Comprehensive Decision Management: Leveraging Business Process, Case Management and CEP #brf

Steve Zisk of Pegasystems discussed decision management with a perspective on the combination of BPMS and BRMS (as you might expect from someone from Pega, whose product is a BPMS built on a BRMS): considering where change occurs and has to be managed, how rules and process interact, and what types of rules belong in which system.

In many cases, rules are integrated with process through loose integration: a process makes a call to a rules engine and passes over the information required to make a decision, and the rules engine sends back the decision or any resulting error conditions. This loose coupling makes for good separation of rules and process, and treats the rules engine as a black box from the point of view of the process, but doesn’t allow you to see how rules may interact. It also makes it difficult when the parameters that drive rules change: there may be a new parameter that has to be collected at the UI level, held within process instance parameters and passed through to the rules engine, not just a change to the rules.
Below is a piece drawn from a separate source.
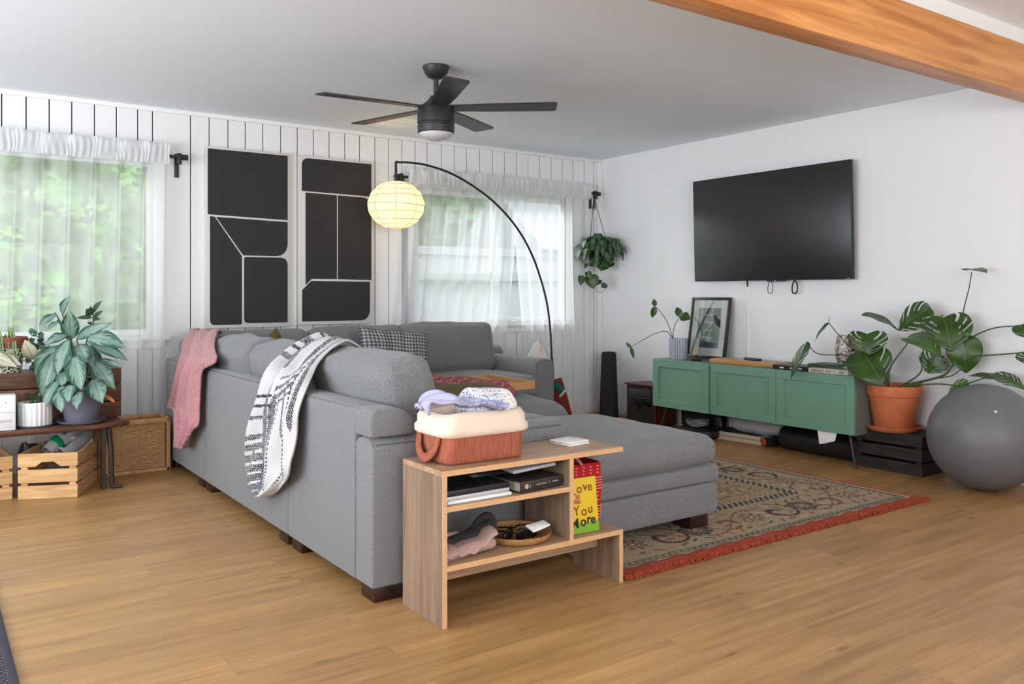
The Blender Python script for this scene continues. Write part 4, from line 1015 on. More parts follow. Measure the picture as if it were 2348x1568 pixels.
op = thing('olive_pillow', 'rumpled olive velvet pillow lying on the seat behind the rust basket', 'pillow', (2.25, 3.75, .57), 0, 'olive pillows'); off = op.location.copy()
B().pillow(.52, .34, .13, n=40, M=basis(P(1046, 925, X=2.12), V((.80, -.58, -.03)).normalized(), V((.50, .72, .28)).normalized(), V((-.2, -.25, .9)).normalized()), wob=.016, ear=.08, seed=2).done('cover', m_olive, op, off, angle=180)
m_hs = M_('red houndstooth weave', (.5, .1, .1), .95, attr=True, bump=(200, .4))
def hs(u, v):
    a, c = (u * 14) % 1, (v * 34) % 1
    return (.62, .40, .38) if ((a < .42) != (c < .42)) and (a + c) % 1 < .62 else (.21, .022, .030)
ht = thing('houndstooth_throw', 'narrow red and white houndstooth throw across the far ottoman', 'throw blanket', P(1080, 880, X=2.6)); off = ht.location.copy()
st = [(P(975, 856, X=2.40), P(975, 868, X=2.32), (0, 0, 1)), (P(1005, 864, X=2.48), P(1010, 886, X=2.36), (0, 0, 1)), (P(1050, 871, X=2.60), P(1062, 896, X=2.42), (0, 0, 1)), (P(1105, 875, X=2.70), P(1108, 900, X=2.48), (0, 0, 1)), (P(1160, 883, X=2.76), P(1140, 905, X=2.55), (0, 0, 1)), (P(1176, 892, X=2.76), P(1165, 915, X=2.60), (.3, 0, 1)), (P(1176, 905, X=2.74), P(1163, 928, X=2.60), (.6, -.4, .4))]
b = B(); drape(b, st, 60, 150, lambda u, v: .012 * math.sin(u * 9 + v * 3) + .008 * math.sin(v * 22 + u * 4), hs); b.done('cloth', m_hs, ht, off, angle=180, solid=.012)
TXL = 2.76
ty = thing('wooden_tray', 'golden wooden bed tray on the far ottoman behind the red throw', 'tray', (2.80, 4.18, .565)); off = ty.location.copy()
b = B(); b.box(TXL, 2.93, 3.97, 4.42, .575, .587, .002); b.box(2.915, 2.935, 3.95, 4.43, .565, .612, .003); b.box(TXL, TXL + .02, 3.95, 4.43, .565, .612, .003); b.box(TXL + .0195, 2.9155, 3.952, 3.97, .566, .605); b.box(TXL + .0195, 2.9155, 4.41, 4.428, .566, .605); b.done('body', m_oakbox, ty, off)
wp = thing('tasselled_pillow', 'off white ruffled pillow standing beyond the right arm of the sofa', 'pillow', (4.08, 5.45, .0)); off = wp.location.copy()
m_off = M_('off white cotton', (.62, .58, .54), .95, bump=(120, .4))
pm = basis(P(1238, 880, X=4.09), V((.45, .75, -.25)).normalized(), V((-.05, .12, 1)).normalized(), V((.85, -.5, .06)).normalized())
B().pillow(.50, .62, .18, n=30, M=pm, wob=.02, ear=.10).done('cover', m_off, wp, off, angle=180)
b = B(); rq = random.Random(9)
for i in range(46):
    y = .30 - i * .0135; x = .205 + rq.uniform(-.02, .02) - .0; q = V((-x + .02, y, rq.uniform(-.02, .05)))
    b.tube([pm @ V((.2 - .4 * 0 + rq.uniform(-.05, .03), y, .03)), pm @ V((.25 + rq.uniform(0, .03), y - .02, .04)), pm @ V((.27 + rq.uniform(0, .02), y - .05, rq.uniform(0, .04)))], .007, 5, smooth=3)
b.done('fringe', m_off, wp, off)
b = B(); b.tube([P(1232, 815, X=3.98), P(1238, 803, X=3.97), P(1241, 795, X=3.98)], [.02, .012], 8); b.done('tassel', M_('tan cotton', (.5, .42, .32), .9), wp, off)
xs_ = thing('knitted_stocking', 'dark red and green knitted stocking hanging beside the ruffled pillow', 'stocking', P(1285, 925, X=4.2)); off = xs_.location.copy()
b = B(); q0 = P(1264, 884, X=4.05); sM = basis(P(1281, 908, X=4.12), V((.78, -.55, .28)).normalized(), V((-.33, .10, .93)).normalized(), V((-.56, -.82, -.05)).normalized())
b.cushion((.16, .42, .05), .024, (0, 0, .008), 10, M=sM @ xf((0, -.07, 0)), wob=.008, fn=lambda p, q: (p.x * (.55 + .45 * (.5 - q.y * .5)) + (.03 * q.y), p.y, p.z)); b.done('body', M_('dark red knit', (.17, .02, .012), .95, bump=(140, .5)), xs_, off, angle=180)
b = B(); b.cushion((.065, .11, .06), .024, (0, 0, .01), 8, M=sM @ xf((.01, .075, .02), rz=.5), wob=.01); b.done('cuff', M_('green knit', (.005, .11, .06), .95, var=(60, .5), bump=(140, .5)), xs_, off, angle=180)
b = B(); b.cushion((.022, .075, .062), .011, (0, 0, .005), 6, M=sM @ xf((.032, .018, .022), rz=-1.0)); b.done('band', m_off, xs_, off, angle=180)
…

Pega believes that you have to have rules infused into the process in order to make process and rules work together, and to be completely agile.

Looking at an event-driven architecture, you can consider three classes of events: business, external and systems. We’re concerned primarily with business events here, since those are the ones that have to be displayed to a user, used to derive recommendations to display to a user, or used by users in order to make business decisions. Systems that need to involved human decisions with many complex events need to have a tighter integration between events, processes and rules.
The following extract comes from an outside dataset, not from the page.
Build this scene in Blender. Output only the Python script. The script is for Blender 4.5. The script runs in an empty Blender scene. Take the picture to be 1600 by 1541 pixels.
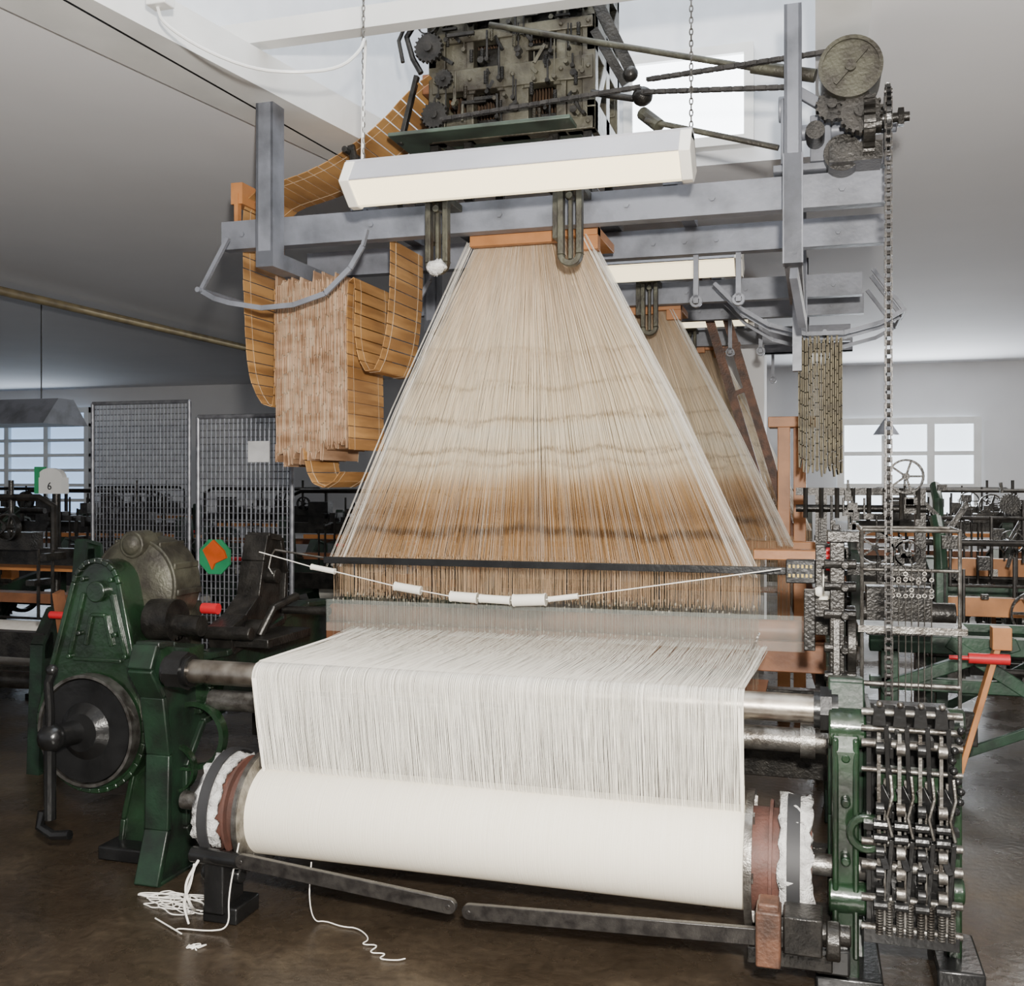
import bpy, math, random
from mathutils import Vector, Matrix
random.seed(7)
sc=bpy.context.scene
col=sc.collection
R=random.uniform
# ------------------------------------------------------------------ materials
def nodes(name):
    m=bpy.data.materials.new(name); m.use_nodes=True
    nt=m.node_tree; b=nt.nodes['Principled BSDF']
    return m,nt,b
def pbr(name,c1,c2=None,rough=.5,metal=0,scale=8,bump=0.0,spec=None,coat=0,detail=6,lo=.35,hi=.65,r2=None):
    m,nt,b=nodes(name)
    if c2 is None: c2=tuple(x*.75 for x in c1)
    tc=nt.nodes.new('ShaderNodeTexCoord')
    n=nt.nodes.new('ShaderNodeTexNoise'); n.inputs['Scale'].default_value=scale; n.inputs['Detail'].default_value=detail
    nt.links.new(tc.outputs['Object'],n.inputs['Vector'])
    r=nt.nodes.new('ShaderNodeValToRGB')
    r.color_ramp.elements[0].position=lo; r.color_ramp.elements[0].color=(*c2,1)
    r.color_ramp.elements[1].position=hi; r.color_ramp.elements[1].color=(*c1,1)
    nt.links.new(n.outputs['Fac'],r.inputs['Fac']); nt.links.new(r.outputs['Color'],b.inputs['Base Color'])
    b.inputs['Metallic'].default_value=metal; b.inputs['Roughness'].default_value=rough
    if r2 is not None:
        mr=nt.nodes.new('ShaderNodeMapRange'); mr.inputs['To Min'].default_value=rough; mr.inputs['To Max'].default_value=r2
        mr.inputs['From Min'].default_value=.35; mr.inputs['From Max'].default_value=.65
        nt.links.new(n.outputs['Fac'],mr.inputs['Value']); nt.links.new(mr.outputs['Result'],b.inputs['Roughness'])
    if spec is not None: b.inputs['Specular IOR Level'].default_value=spec
    if coat: b.inputs['Coat Weight'].default_value=coat; b.inputs['Coat Roughness'].default_value=.15
    if bump:
        bp=nt.nodes.new('ShaderNodeBump'); bp.inputs['Strength'].default_value=bump; bp.inputs['Distance'].default_value=.01
        n2=nt.nodes.new('ShaderNodeTexNoise'); n2.inputs['Scale'].default_value=scale*6
        nt.links.new(tc.outputs['Object'],n2.inputs['Vector'])
        nt.links.new(n2.outputs['Fac'],bp.inputs['Height']); nt.links.new(bp.outputs['Normal'],b.inputs['Normal'])
    return m
def emis(name,c,s):
    m,nt,b=nodes(name)
    b.inputs['Base Color'].default_value=(*c,1); b.inputs['Emission Color'].default_value=(*c,1); b.inputs['Emission Strength'].default_value=s
    return m
iron=pbr('cast_iron',(.036,.033,.029),(.012,.011,.010),.34,.5,14,.25)
black=pbr('black_paint',(.014,.014,.014),(.007,.007,.007),.24,.1,10,.1)
green=pbr('green_enamel',(.013,.038,.016),(.007,.012,.007),.24,.0,7,.25,coat=.5)
bgreen=pbr('dull_green_paint',(.012,.032,.017),(.008,.010,.008),.4,.0,9,.15)
mgreen=pbr('machine_green',(.025,.07,.038),(.012,.025,.016),.4,.0,9,.15)
olive=pbr('olive_iron',(.08,.078,.055),(.03,.026,.02),.5,.35,12,.3)
jacm=pbr('oily_grey_green_iron',(.105,.098,.068),(.032,.026,.018),.45,.3,9,.35)
rusty=pbr('rusty_brown_iron',(.13,.06,.035),(.05,.028,.02),.55,.2,15,.3)
greyblue=pbr('grey_blue_paint',(.18,.19,.22),(.08,.085,.097),.45,.1,6,.15,lo=.25,hi=.55)
steel=pbr('bright_steel',(.46,.42,.36),(.2,.17,.14),.26,.95,10,.05,r2=.45)
steeld=pbr('worn_steel',(.25,.24,.22),(.08,.07,.06),.38,.85,20,.2)
chainm=pbr('greasy_chain_steel',(.05,.046,.042),(.02,.018,.017),.33,.4,30,.1)
rackm=pbr('galvanised_wire',(.27,.28,.30),(.15,.15,.17),.4,.5,20)
white=pbr('white_enamel',(.78,.78,.76),(.7,.7,.68),.35,0,4)
lampg=pbr('lamp_housing_grey',(.42,.42,.45),(.36,.36,.39),.35,0,4)
wood=pbr('orange_wood',(.50,.21,.07),(.32,.13,.04),.45,0,5,.1)
woodd=pbr('dark_wood',(.26,.11,.05),(.14,.06,.03),.5,0,7,.1)
drum=pbr('brown_drum',(.13,.055,.04),(.07,.035,.027),.6,0,14,.2)
felt=pbr('white_felt',(.72,.71,.68),(.40,.39,.38),.95,0,22,.8)
red=pbr('red_plastic',(.6,.02,.03),(.45,.015,.02),.35,0,4)
yellow=pbr('yellow_digits',(.6,.42,.08),None,.5)
cream=pbr('cream_tube',(.88,.85,.76),(.8,.76,.68),.4,0,5)
yarnw=pbr('white_cotton',(.95,.92,.85),(.88,.84,.76),.85,0,30)
strapm=pbr('black_strap',(.03,.03,.032),None,.6)
clear_m,nt,b=nodes('clear_acrylic'); b.inputs['Base Color'].default_value=(.75,.8,.75,1); b.inputs['Alpha'].default_value=.07; b.inputs['Roughness'].default_value=.06
orangep=pbr('orange_paper',(.85,.13,.01),None,.6); greenp=pbr('green_paper',(.03,.35,.14),None,.6); paper=pbr('white_paper',(.8,.8,.8),None,.7)

def stretched(name,c1,c2,scl,rough=.85,bumps=.4,metal=0,pw=(.3,.7)):
    m,nt,b=nodes(name)
    g=nt.nodes.new('ShaderNodeNewGeometry'); mp=nt.nodes.new('ShaderNodeMapping'); mp.inputs['Scale'].default_value=scl
    n=nt.nodes.new('ShaderNodeTexNoise'); n.inputs['Scale'].default_value=1; n.inputs['Detail'].default_value=4
    nt.links.new(g.outputs['Position'],mp.inputs['Vector']); nt.links.new(mp.outputs['Vector'],n.inputs['Vector'])
    r=nt.nodes.new('ShaderNodeValToRGB'); r.color_ramp.elements[0].position=pw[0]; r.color_ramp.elements[1].position=pw[1]
    r.color_ramp.elements[0].color=(*c2,1); r.color_ramp.elements[1].color=(*c1,1)
    nt.links.new(n.outputs['Fac'],r.inputs['Fac']); nt.links.new(r.outputs['Color'],b.inputs['Base Color'])
    b.inputs['Roughness'].default_value=rough; b.inputs['Metallic'].default_value=metal
    bp=nt.nodes.new('ShaderNodeBump'); bp.inputs['Strength'].default_value=bumps; bp.inputs['Distance'].default_value=.004
    nt.links.new(n.outputs['Fac'],bp.inputs['Height']); nt.links.new(bp.outputs['Normal'],b.inputs['Normal'])
    return m
beamyarn=stretched('wound_yarn',(.96,.90,.76),(.90,.83,.68),(260,3,3))
warpm=stretched('warp_yarn',(.97,.94,.86),(.84,.81,.72),(90,2,2),bumps=0)
cardm=stretched('punched_card',(.50,.27,.095),(.30,.15,.05),(4,2,18),.5,.0,pw=(.4,.6))
cardedge=stretched('card_edges',(.50,.32,.20),(.25,.14,.075),(8,4,22),.6,.0)
cardold=stretched('old_card',(.24,.20,.11),(.10,.08,.05),(6,60,25),.6,.1)
heddlem=stretched('heddle_wire',(.50,.47,.38),(.2,.18,.13),(60,60,12),.4,.1,.4)

def harness_mat(name,lift):
    m,nt,b=nodes(name)
    g=nt.nodes.new('ShaderNodeNewGeometry'); sp=nt.nodes.new('ShaderNodeSeparateXYZ')
    nt.links.new(g.outputs['Position'],sp.inputs[0])
    mp=nt.nodes.new('ShaderNodeMapping'); mp.inputs['Scale'].default_value=(1.6,1.6,1.2)
    n=nt.nodes.new('ShaderNodeTexNoise'); n.inputs['Scale'].default_value=2.0; n.inputs['Detail'].default_value=6; n.inputs['Roughness'].default_value=.6
    nt.links.new(g.outputs['Position'],mp.inputs['Vector']); nt.links.new(mp.outputs['Vector'],n.inputs['Vector'])
    mr=nt.nodes.new('ShaderNodeMapRange'); mr.inputs['From Min'].default_value=1.25; mr.inputs['From Max'].default_value=2.7
    nt.links.new(sp.outputs['Z'],mr.inputs['Value'])
    ma=nt.nodes.new('ShaderNodeMath'); ma.operation='MULTIPLY_ADD'; ma.inputs[1].default_value=.15
    nt.links.new(n.outputs['Fac'],ma.inputs[0]); 
    sub=nt.nodes.new('ShaderNodeMath'); sub.operation='SUBTRACT'; sub.inputs[1].default_value=.075
    nt.links.new(mr.outputs['Result'],sub.inputs[0]); nt.links.new(sub.outputs[0],ma.inputs[2])
    r=nt.nodes.new('ShaderNodeValToRGB'); nt.links.new(ma.outputs[0],r.inputs['Fac'])
    C=(.95,.82,.60); D=(.34,.24,.13); B=(.47,.275,.12)
    st=[(0,(.50,.30,.14)),(.062,B),(.07,(.17,.09,.035)),(.085,(.15,.08,.03)),(.098,B),(.14,(.35,.2,.085)),(.17,(.47,.28,.12)),(.225,(.62,.41,.21)),(.27,(.90,.74,.50)),(.285,C),(.293,(.6,.45,.27)),(.303,C),(.33,C),(.336,D),(.347,C),(.40,(.95,.86,.68)),(.43,C),(.436,D),(.446,C),(.53,(.91,.78,.57)),(.536,(.52,.4,.24)),(.545,(.91,.78,.57)),(.63,(.82,.68,.49)),(.636,(.56,.43,.27)),(.645,(.86,.73,.53)),(.8,(.78,.63,.45)),(.92,(.62,.47,.31)),(1,(.42,.29,.18))]
    cr=r.color_ramp
    cr.elements[0].position=0; cr.elements[0].color=(*st[0][1],1); cr.elements[1].position=1; cr.elements[1].color=(*st[-1][1],1)
    for p,c in st[1:-1]:
        e=cr.elements.new(p); e.color=(*c,1)
    mp2=nt.nodes.new('ShaderNodeMapping'); mp2.inputs['Scale'].default_value=(14,4,.6)
    n2=nt.nodes.new('ShaderNodeTexNoise'); n2.inputs['Scale'].default_value=1.5
    nt.links.new(g.outputs['Position'],mp2.inputs['Vector']); nt.links.new(mp2.outputs['Vector'],n2.inputs['Vector'])
    mr2=nt.nodes.new('ShaderNodeMapRange'); mr2.inputs['From Min'].default_value=.3; mr2.inputs['From Max'].default_value=.7; mr2.inputs['To Min'].default_value=.78; mr2.inputs['To Max'].default_value=1.04
    nt.links.new(n2.outputs['Fac'],mr2.inputs['Value'])
    mx=nt.nodes.new('ShaderNodeVectorMath'); mx.operation='SCALE'
    nt.links.new(r.outputs['Color'],mx.inputs[0]); nt.links.new(mr2.outputs['Result'],mx.inputs['Scale'])
    mi=nt.nodes.new('ShaderNodeMixRGB'); mi.inputs[0].default_value=lift; mi.inputs[2].default_value=(.97,.92,.82,1)
    nt.links.new(mx.outputs[0],mi.inputs[1])
    nt.links.new(mi.outputs[0],b.inputs['Base Color']); b.inputs['Roughness'].default_value=.42
    return m
harn=harness_mat('harness_cord',.0); harnl=harness_mat('pale_harness_cord',.35)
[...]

Case management is about more than just collections of information: a case is the coordination of multiple units of work towards a concrete objective to meet a business need of an external customer, an internal customer, a partner or another agency. Cases respond to and generate events, both human events (such as phone calls) and automated events (such as followup reminders or fraud detection alerts).

Steve covered a number of case studies and use cases discussing the interaction between rules, processes and events, highlighting the need for close integration between these, as well as the need for rules versioning.